**Prompt**
Copy, without any alteration, the lines from the one that includes "Continue the Blender" up to and including the one that includes "0.026))], 0.15, 0.5)".

**Extracted records**
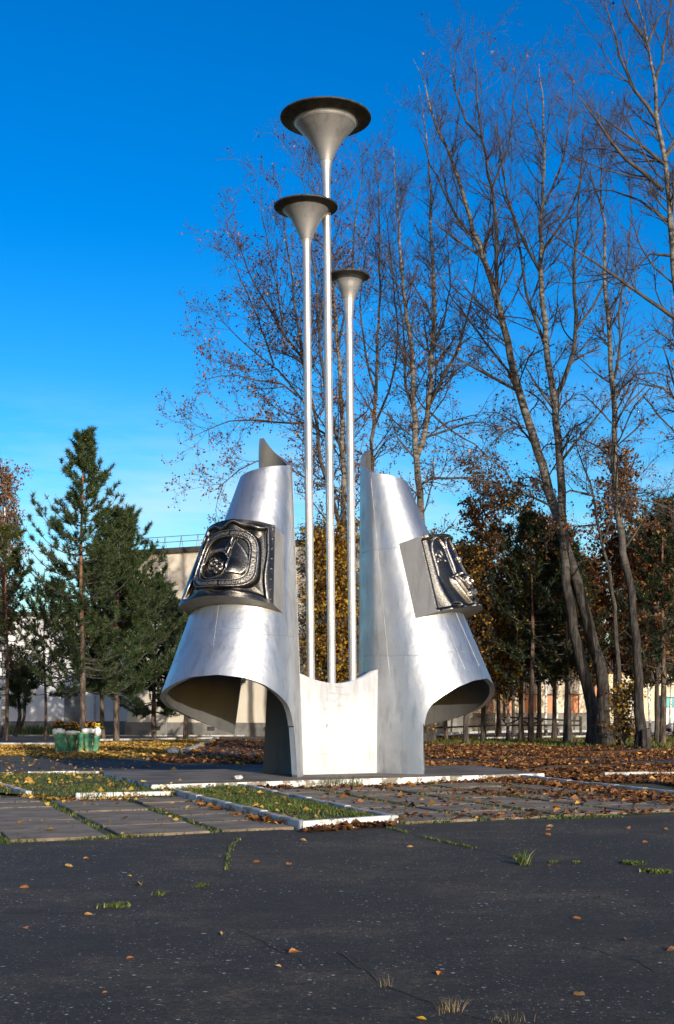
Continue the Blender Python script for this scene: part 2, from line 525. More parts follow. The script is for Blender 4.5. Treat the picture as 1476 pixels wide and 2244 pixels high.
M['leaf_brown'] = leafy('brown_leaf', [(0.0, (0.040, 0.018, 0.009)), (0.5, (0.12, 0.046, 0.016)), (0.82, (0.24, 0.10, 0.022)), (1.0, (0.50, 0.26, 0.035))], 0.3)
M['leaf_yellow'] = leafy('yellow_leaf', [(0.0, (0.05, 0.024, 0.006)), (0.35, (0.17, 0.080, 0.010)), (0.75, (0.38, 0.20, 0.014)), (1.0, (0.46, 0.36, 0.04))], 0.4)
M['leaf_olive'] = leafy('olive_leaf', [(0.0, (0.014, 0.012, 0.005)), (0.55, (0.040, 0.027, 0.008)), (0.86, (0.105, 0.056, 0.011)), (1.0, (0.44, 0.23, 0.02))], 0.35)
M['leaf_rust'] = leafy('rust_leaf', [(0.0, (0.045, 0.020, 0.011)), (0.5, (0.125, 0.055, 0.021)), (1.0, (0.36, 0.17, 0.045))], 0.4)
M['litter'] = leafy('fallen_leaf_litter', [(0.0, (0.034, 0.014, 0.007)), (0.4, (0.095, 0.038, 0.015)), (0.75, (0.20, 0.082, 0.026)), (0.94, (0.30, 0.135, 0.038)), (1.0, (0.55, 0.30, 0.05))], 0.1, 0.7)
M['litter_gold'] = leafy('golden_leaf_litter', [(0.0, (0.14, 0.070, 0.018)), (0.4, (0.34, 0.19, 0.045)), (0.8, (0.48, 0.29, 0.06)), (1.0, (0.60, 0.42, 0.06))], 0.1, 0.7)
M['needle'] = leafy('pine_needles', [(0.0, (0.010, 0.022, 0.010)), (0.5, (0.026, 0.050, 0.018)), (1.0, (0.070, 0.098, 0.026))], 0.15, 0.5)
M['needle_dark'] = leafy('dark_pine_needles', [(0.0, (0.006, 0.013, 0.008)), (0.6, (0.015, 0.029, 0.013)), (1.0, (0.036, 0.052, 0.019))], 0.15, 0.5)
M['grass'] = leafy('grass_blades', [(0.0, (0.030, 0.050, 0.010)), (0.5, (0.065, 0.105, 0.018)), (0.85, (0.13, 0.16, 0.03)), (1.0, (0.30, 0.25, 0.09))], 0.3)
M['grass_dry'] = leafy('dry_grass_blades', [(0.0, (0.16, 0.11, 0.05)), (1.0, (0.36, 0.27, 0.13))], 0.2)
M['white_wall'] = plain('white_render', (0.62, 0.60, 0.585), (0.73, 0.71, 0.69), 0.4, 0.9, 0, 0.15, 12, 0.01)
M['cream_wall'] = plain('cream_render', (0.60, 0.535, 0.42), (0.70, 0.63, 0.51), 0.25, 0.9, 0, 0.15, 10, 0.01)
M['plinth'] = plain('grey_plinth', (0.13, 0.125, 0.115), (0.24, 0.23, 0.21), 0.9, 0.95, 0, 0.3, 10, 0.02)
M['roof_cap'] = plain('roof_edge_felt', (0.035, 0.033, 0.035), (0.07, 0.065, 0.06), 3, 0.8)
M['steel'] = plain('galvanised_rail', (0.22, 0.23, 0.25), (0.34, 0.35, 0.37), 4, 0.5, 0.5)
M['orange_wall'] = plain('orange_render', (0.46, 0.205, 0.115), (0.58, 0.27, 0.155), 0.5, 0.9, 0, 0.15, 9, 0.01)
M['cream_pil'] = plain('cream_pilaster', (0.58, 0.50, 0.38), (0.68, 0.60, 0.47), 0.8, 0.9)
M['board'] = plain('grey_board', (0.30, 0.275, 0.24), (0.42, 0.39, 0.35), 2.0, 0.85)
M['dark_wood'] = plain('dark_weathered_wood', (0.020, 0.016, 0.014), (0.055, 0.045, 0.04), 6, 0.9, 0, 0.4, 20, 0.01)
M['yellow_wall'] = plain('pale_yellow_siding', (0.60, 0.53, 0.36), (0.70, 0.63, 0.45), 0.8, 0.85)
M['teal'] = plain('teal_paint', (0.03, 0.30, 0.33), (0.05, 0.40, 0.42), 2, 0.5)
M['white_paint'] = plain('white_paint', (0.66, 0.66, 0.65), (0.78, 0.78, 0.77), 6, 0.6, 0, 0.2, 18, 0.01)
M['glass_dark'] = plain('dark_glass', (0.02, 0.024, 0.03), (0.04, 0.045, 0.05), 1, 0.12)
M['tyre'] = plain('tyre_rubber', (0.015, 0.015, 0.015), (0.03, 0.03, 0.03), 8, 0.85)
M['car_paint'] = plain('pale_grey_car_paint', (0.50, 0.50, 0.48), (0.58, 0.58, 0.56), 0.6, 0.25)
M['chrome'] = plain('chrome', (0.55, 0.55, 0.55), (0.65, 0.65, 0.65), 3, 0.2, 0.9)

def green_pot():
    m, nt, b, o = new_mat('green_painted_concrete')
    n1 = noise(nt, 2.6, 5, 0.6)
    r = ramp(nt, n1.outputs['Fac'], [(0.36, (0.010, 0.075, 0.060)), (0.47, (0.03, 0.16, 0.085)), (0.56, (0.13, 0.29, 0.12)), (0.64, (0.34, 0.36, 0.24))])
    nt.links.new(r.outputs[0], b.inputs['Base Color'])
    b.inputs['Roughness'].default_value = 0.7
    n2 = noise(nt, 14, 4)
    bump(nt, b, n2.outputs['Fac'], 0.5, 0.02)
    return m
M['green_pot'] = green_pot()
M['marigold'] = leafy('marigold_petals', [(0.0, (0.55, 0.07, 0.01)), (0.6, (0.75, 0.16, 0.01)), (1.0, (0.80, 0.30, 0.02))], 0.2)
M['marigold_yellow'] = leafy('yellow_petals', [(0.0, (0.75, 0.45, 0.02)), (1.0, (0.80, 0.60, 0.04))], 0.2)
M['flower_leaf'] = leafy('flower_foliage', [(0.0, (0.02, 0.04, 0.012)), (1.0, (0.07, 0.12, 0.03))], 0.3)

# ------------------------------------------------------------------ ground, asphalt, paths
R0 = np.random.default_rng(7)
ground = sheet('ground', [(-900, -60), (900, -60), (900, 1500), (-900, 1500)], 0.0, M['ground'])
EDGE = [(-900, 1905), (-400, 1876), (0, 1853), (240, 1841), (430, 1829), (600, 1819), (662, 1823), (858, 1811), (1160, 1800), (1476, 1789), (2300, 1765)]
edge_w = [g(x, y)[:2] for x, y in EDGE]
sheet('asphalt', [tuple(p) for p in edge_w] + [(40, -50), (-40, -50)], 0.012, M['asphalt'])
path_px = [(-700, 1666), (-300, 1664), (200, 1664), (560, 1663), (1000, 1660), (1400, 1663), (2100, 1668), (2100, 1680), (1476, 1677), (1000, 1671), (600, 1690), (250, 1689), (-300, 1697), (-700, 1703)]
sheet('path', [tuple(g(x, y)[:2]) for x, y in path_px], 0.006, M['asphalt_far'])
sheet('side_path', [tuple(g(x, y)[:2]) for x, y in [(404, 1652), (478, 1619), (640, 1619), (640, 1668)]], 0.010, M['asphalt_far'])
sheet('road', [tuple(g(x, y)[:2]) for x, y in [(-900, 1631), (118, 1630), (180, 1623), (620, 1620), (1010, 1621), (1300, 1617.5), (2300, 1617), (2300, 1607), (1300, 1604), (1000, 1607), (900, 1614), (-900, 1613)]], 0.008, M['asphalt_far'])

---

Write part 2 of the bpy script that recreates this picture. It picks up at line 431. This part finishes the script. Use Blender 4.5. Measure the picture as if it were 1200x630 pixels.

**The result**
Continue the Blender Python script for this scene: part 2, from line 525. More parts follow. The script is for Blender 4.5. Treat the picture as 1476 pixels wide and 2244 pixels high.
M['leaf_brown'] = leafy('brown_leaf', [(0.0, (0.040, 0.018, 0.009)), (0.5, (0.12, 0.046, 0.016)), (0.82, (0.24, 0.10, 0.022)), (1.0, (0.50, 0.26, 0.035))], 0.3)
M['leaf_yellow'] = leafy('yellow_leaf', [(0.0, (0.05, 0.024, 0.006)), (0.35, (0.17, 0.080, 0.010)), (0.75, (0.38, 0.20, 0.014)), (1.0, (0.46, 0.36, 0.04))], 0.4)
M['leaf_olive'] = leafy('olive_leaf', [(0.0, (0.014, 0.012, 0.005)), (0.55, (0.040, 0.027, 0.008)), (0.86, (0.105, 0.056, 0.011)), (1.0, (0.44, 0.23, 0.02))], 0.35)
M['leaf_rust'] = leafy('rust_leaf', [(0.0, (0.045, 0.020, 0.011)), (0.5, (0.125, 0.055, 0.021)), (1.0, (0.36, 0.17, 0.045))], 0.4)
M['litter'] = leafy('fallen_leaf_litter', [(0.0, (0.034, 0.014, 0.007)), (0.4, (0.095, 0.038, 0.015)), (0.75, (0.20, 0.082, 0.026)), (0.94, (0.30, 0.135, 0.038)), (1.0, (0.55, 0.30, 0.05))], 0.1, 0.7)
M['litter_gold'] = leafy('golden_leaf_litter', [(0.0, (0.14, 0.070, 0.018)), (0.4, (0.34, 0.19, 0.045)), (0.8, (0.48, 0.29, 0.06)), (1.0, (0.60, 0.42, 0.06))], 0.1, 0.7)
M['needle'] = leafy('pine_needles', [(0.0, (0.010, 0.022, 0.010)), (0.5, (0.026, 0.050, 0.018)), (1.0, (0.070, 0.098, 0.026))], 0.15, 0.5)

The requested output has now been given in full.